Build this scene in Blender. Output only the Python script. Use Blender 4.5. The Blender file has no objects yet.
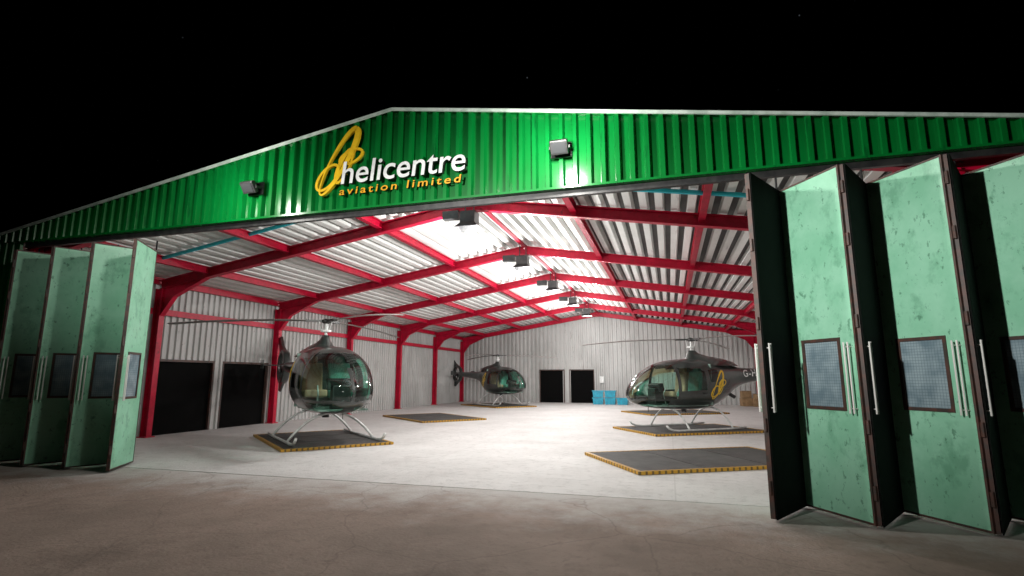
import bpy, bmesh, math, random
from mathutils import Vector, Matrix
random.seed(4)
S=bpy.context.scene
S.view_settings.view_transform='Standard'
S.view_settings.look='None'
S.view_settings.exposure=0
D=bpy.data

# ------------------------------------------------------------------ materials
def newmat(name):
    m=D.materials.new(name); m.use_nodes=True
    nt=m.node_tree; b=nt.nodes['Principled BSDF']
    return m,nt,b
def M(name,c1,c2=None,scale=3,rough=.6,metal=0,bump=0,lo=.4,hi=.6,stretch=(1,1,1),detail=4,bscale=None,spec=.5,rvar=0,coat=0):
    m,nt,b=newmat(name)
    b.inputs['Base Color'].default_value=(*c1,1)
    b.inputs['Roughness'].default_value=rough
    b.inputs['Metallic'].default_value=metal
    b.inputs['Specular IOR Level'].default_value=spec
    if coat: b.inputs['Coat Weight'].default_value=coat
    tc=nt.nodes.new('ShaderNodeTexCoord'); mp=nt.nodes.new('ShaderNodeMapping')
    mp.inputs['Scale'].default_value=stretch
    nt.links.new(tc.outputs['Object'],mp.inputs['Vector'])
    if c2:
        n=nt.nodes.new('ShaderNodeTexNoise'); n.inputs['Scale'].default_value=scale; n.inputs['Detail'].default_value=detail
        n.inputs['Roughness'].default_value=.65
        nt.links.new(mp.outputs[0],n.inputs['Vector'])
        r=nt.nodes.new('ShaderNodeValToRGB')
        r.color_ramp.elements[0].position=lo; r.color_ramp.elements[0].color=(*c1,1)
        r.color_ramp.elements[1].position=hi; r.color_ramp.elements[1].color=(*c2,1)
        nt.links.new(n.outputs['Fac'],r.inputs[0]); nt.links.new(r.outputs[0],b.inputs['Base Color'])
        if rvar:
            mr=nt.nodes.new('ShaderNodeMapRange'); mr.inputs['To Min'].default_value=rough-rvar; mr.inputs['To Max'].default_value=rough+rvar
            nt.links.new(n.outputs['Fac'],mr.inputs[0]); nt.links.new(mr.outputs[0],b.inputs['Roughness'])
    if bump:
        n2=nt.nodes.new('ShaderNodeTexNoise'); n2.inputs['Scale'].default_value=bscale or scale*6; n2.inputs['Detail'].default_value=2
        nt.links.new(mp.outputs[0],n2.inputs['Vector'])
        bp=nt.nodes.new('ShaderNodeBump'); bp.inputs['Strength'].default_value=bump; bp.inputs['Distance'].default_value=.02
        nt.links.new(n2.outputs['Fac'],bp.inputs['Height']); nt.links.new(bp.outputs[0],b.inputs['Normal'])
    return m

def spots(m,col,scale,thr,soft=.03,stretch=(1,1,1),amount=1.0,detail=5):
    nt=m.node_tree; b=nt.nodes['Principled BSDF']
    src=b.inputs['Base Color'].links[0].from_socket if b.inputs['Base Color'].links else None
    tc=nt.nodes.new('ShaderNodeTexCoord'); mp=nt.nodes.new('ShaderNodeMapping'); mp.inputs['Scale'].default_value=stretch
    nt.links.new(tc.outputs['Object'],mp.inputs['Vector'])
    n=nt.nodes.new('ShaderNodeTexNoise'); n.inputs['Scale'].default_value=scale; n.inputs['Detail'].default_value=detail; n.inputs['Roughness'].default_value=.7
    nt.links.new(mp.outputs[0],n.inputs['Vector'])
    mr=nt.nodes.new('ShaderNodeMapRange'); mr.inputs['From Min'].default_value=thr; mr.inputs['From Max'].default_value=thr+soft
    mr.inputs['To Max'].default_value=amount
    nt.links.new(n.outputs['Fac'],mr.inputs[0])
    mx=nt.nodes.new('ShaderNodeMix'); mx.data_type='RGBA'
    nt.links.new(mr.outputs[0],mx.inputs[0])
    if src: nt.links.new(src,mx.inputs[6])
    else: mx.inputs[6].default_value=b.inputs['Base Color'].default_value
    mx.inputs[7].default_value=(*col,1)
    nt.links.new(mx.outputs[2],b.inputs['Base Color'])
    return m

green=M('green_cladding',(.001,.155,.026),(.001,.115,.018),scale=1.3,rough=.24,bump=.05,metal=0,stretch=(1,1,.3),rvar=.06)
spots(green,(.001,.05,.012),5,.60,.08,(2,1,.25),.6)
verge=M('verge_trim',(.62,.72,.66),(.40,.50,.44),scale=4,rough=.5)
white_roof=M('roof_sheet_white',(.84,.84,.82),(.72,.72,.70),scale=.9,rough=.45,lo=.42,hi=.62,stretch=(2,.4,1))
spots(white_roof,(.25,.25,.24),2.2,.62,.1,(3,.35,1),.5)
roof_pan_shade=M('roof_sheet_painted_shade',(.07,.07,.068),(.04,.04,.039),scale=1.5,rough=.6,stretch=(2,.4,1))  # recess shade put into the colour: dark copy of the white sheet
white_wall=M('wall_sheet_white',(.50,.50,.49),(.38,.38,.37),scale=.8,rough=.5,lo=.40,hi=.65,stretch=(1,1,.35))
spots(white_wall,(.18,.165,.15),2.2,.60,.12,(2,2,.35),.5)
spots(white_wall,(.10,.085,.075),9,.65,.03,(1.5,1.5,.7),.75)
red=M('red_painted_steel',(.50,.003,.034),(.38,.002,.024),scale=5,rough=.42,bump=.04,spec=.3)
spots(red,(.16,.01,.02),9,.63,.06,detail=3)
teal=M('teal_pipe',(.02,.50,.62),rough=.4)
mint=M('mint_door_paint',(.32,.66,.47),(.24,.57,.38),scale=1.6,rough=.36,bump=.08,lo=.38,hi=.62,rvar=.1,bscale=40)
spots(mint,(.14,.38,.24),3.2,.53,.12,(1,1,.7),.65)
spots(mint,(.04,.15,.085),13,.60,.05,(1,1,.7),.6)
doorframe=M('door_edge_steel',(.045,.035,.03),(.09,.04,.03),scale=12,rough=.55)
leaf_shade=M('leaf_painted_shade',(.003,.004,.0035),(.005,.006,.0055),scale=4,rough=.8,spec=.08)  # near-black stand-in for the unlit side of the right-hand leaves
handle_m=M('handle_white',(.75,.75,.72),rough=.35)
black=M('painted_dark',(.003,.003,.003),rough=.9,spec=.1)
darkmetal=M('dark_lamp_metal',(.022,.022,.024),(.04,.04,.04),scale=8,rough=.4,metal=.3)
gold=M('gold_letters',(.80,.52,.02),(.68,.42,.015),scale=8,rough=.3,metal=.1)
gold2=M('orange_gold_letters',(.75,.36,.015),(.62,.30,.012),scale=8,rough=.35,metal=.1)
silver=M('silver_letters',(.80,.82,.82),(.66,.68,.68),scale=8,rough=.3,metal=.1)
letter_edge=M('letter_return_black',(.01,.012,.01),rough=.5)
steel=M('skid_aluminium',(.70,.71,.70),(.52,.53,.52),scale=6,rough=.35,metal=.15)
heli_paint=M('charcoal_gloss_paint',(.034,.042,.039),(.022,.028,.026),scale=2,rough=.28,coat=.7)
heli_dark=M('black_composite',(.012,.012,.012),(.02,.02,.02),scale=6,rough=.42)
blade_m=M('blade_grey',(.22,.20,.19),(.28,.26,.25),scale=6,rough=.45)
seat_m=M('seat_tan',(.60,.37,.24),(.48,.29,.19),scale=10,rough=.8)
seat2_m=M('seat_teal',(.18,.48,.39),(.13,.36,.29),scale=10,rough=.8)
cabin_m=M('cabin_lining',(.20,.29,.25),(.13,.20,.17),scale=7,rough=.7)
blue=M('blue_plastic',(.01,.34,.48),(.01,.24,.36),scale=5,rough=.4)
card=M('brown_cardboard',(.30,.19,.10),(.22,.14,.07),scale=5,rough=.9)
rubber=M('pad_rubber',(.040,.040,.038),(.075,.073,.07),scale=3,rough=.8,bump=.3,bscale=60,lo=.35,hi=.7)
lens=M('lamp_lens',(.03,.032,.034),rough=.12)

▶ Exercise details
Output each line exactly; omit every picture.

▶ Task response
Build this scene in Blender. Output only the Python script. Use Blender 4.5. The Blender file has no objects yet.
import bpy, bmesh, math, random
from mathutils import Vector, Matrix
random.seed(4)
S=bpy.context.scene
S.view_settings.view_transform='Standard'
S.view_settings.look='None'
S.view_settings.exposure=0
D=bpy.data

# ------------------------------------------------------------------ materials
def newmat(name):
    m=D.materials.new(name); m.use_nodes=True
    nt=m.node_tree; b=nt.nodes['Principled BSDF']
    return m,nt,b
def M(name,c1,c2=None,scale=3,rough=.6,metal=0,bump=0,lo=.4,hi=.6,stretch=(1,1,1),detail=4,bscale=None,spec=.5,rvar=0,coat=0):
    m,nt,b=newmat(name)
    b.inputs['Base Color'].default_value=(*c1,1)
    b.inputs['Roughness'].default_value=rough
    b.inputs['Metallic'].default_value=metal
    b.inputs['Specular IOR Level'].default_value=spec
    if coat: b.inputs['Coat Weight'].default_value=coat
    tc=nt.nodes.new('ShaderNodeTexCoord'); mp=nt.nodes.new('ShaderNodeMapping')
    mp.inputs['Scale'].default_value=stretch
    nt.links.new(tc.outputs['Object'],mp.inputs['Vector'])
    if c2:
        n=nt.nodes.new('ShaderNodeTexNoise'); n.inputs['Scale'].default_value=scale; n.inputs['Detail'].default_value=detail
        n.inputs['Roughness'].default_value=.65
        nt.links.new(mp.outputs[0],n.inputs['Vector'])
        r=nt.nodes.new('ShaderNodeValToRGB')
        r.color_ramp.elements[0].position=lo; r.color_ramp.elements[0].color=(*c1,1)
        r.color_ramp.elements[1].position=hi; r.color_ramp.elements[1].color=(*c2,1)
        nt.links.new(n.outputs['Fac'],r.inputs[0]); nt.links.new(r.outputs[0],b.inputs['Base Color'])
        if rvar:
            mr=nt.nodes.new('ShaderNodeMapRange'); mr.inputs['To Min'].default_value=rough-rvar; mr.inputs['To Max'].default_value=rough+rvar
            nt.links.new(n.outputs['Fac'],mr.inputs[0]); nt.links.new(mr.outputs[0],b.inputs['Roughness'])
    if bump:
        n2=nt.nodes.new('ShaderNodeTexNoise'); n2.inputs['Scale'].default_value=bscale or scale*6; n2.inputs['Detail'].default_value=2
        nt.links.new(mp.outputs[0],n2.inputs['Vector'])
        bp=nt.nodes.new('ShaderNodeBump'); bp.inputs['Strength'].default_value=bump; bp.inputs['Distance'].default_value=.02
        nt.links.new(n2.outputs['Fac'],bp.inputs['Height']); nt.links.new(bp.outputs[0],b.inputs['Normal'])
    return m

def spots(m,col,scale,thr,soft=.03,stretch=(1,1,1),amount=1.0,detail=5):
    nt=m.node_tree; b=nt.nodes['Principled BSDF']
    src=b.inputs['Base Color'].links[0].from_socket if b.inputs['Base Color'].links else None
    tc=nt.nodes.new('ShaderNodeTexCoord'); mp=nt.nodes.new('ShaderNodeMapping'); mp.inputs['Scale'].default_value=stretch
    nt.links.new(tc.outputs['Object'],mp.inputs['Vector'])
    n=nt.nodes.new('ShaderNodeTexNoise'); n.inputs['Scale'].default_value=scale; n.inputs['Detail'].default_value=detail; n.inputs['Roughness'].default_value=.7
    nt.links.new(mp.outputs[0],n.inputs['Vector'])
    mr=nt.nodes.new('ShaderNodeMapRange'); mr.inputs['From Min'].default_value=thr; mr.inputs['From Max'].default_value=thr+soft
    mr.inputs['To Max'].default_value=amount
    nt.links.new(n.outputs['Fac'],mr.inputs[0])
    mx=nt.nodes.new('ShaderNodeMix'); mx.data_type='RGBA'
    nt.links.new(mr.outputs[0],mx.inputs[0])
    if src: nt.links.new(src,mx.inputs[6])
    else: mx.inputs[6].default_value=b.inputs['Base Color'].default_value
    mx.inputs[7].default_value=(*col,1)
    nt.links.new(mx.outputs[2],b.inputs['Base Color'])
    return m

green=M('green_cladding',(.001,.155,.026),(.001,.115,.018),scale=1.3,rough=.24,bump=.05,metal=0,stretch=(1,1,.3),rvar=.06)
spots(green,(.001,.05,.012),5,.60,.08,(2,1,.25),.6)
verge=M('verge_trim',(.62,.72,.66),(.40,.50,.44),scale=4,rough=.5)
white_roof=M('roof_sheet_white',(.84,.84,.82),(.72,.72,.70),scale=.9,rough=.45,lo=.42,hi=.62,stretch=(2,.4,1))
spots(white_roof,(.25,.25,.24),2.2,.62,.1,(3,.35,1),.5)
roof_pan_shade=M('roof_sheet_painted_shade',(.07,.07,.068),(.04,.04,.039),scale=1.5,rough=.6,stretch=(2,.4,1))  # recess shade put into the colour: dark copy of the white sheet
white_wall=M('wall_sheet_white',(.50,.50,.49),(.38,.38,.37),scale=.8,rough=.5,lo=.40,hi=.65,stretch=(1,1,.35))
spots(white_wall,(.18,.165,.15),2.2,.60,.12,(2,2,.35),.5)
spots(white_wall,(.10,.085,.075),9,.65,.03,(1.5,1.5,.7),.75)
red=M('red_painted_steel',(.50,.003,.034),(.38,.002,.024),scale=5,rough=.42,bump=.04,spec=.3)
spots(red,(.16,.01,.02),9,.63,.06,detail=3)
teal=M('teal_pipe',(.02,.50,.62),rough=.4)
mint=M('mint_door_paint',(.32,.66,.47),(.24,.57,.38),scale=1.6,rough=.36,bump=.08,lo=.38,hi=.62,rvar=.1,bscale=40)
spots(mint,(.14,.38,.24),3.2,.53,.12,(1,1,.7),.65)
spots(mint,(.04,.15,.085),13,.60,.05,(1,1,.7),.6)
doorframe=M('door_edge_steel',(.045,.035,.03),(.09,.04,.03),scale=12,rough=.55)
leaf_shade=M('leaf_painted_shade',(.003,.004,.0035),(.005,.006,.0055),scale=4,rough=.8,spec=.08)  # near-black stand-in for the unlit side of the right-hand leaves
handle_m=M('handle_white',(.75,.75,.72),rough=.35)
black=M('painted_dark',(.003,.003,.003),rough=.9,spec=.1)
darkmetal=M('dark_lamp_metal',(.022,.022,.024),(.04,.04,.04),scale=8,rough=.4,metal=.3)
gold=M('gold_letters',(.80,.52,.02),(.68,.42,.015),scale=8,rough=.3,metal=.1)
gold2=M('orange_gold_letters',(.75,.36,.015),(.62,.30,.012),scale=8,rough=.35,metal=.1)
silver=M('silver_letters',(.80,.82,.82),(.66,.68,.68),scale=8,rough=.3,metal=.1)
letter_edge=M('letter_return_black',(.01,.012,.01),rough=.5)
steel=M('skid_aluminium',(.70,.71,.70),(.52,.53,.52),scale=6,rough=.35,metal=.15)
heli_paint=M('charcoal_gloss_paint',(.034,.042,.039),(.022,.028,.026),scale=2,rough=.28,coat=.7)
heli_dark=M('black_composite',(.012,.012,.012),(.02,.02,.02),scale=6,rough=.42)
blade_m=M('blade_grey',(.22,.20,.19),(.28,.26,.25),scale=6,rough=.45)
seat_m=M('seat_tan',(.60,.37,.24),(.48,.29,.19),scale=10,rough=.8)
seat2_m=M('seat_teal',(.18,.48,.39),(.13,.36,.29),scale=10,rough=.8)
cabin_m=M('cabin_lining',(.20,.29,.25),(.13,.20,.17),scale=7,rough=.7)
blue=M('blue_plastic',(.01,.34,.48),(.01,.24,.36),scale=5,rough=.4)
card=M('brown_cardboard',(.30,.19,.10),(.22,.14,.07),scale=5,rough=.9)
rubber=M('pad_rubber',(.040,.040,.038),(.075,.073,.07),scale=3,rough=.8,bump=.3,bscale=60,lo=.35,hi=.7)
lens=M('lamp_lens',(.03,.032,.034),rough=.12)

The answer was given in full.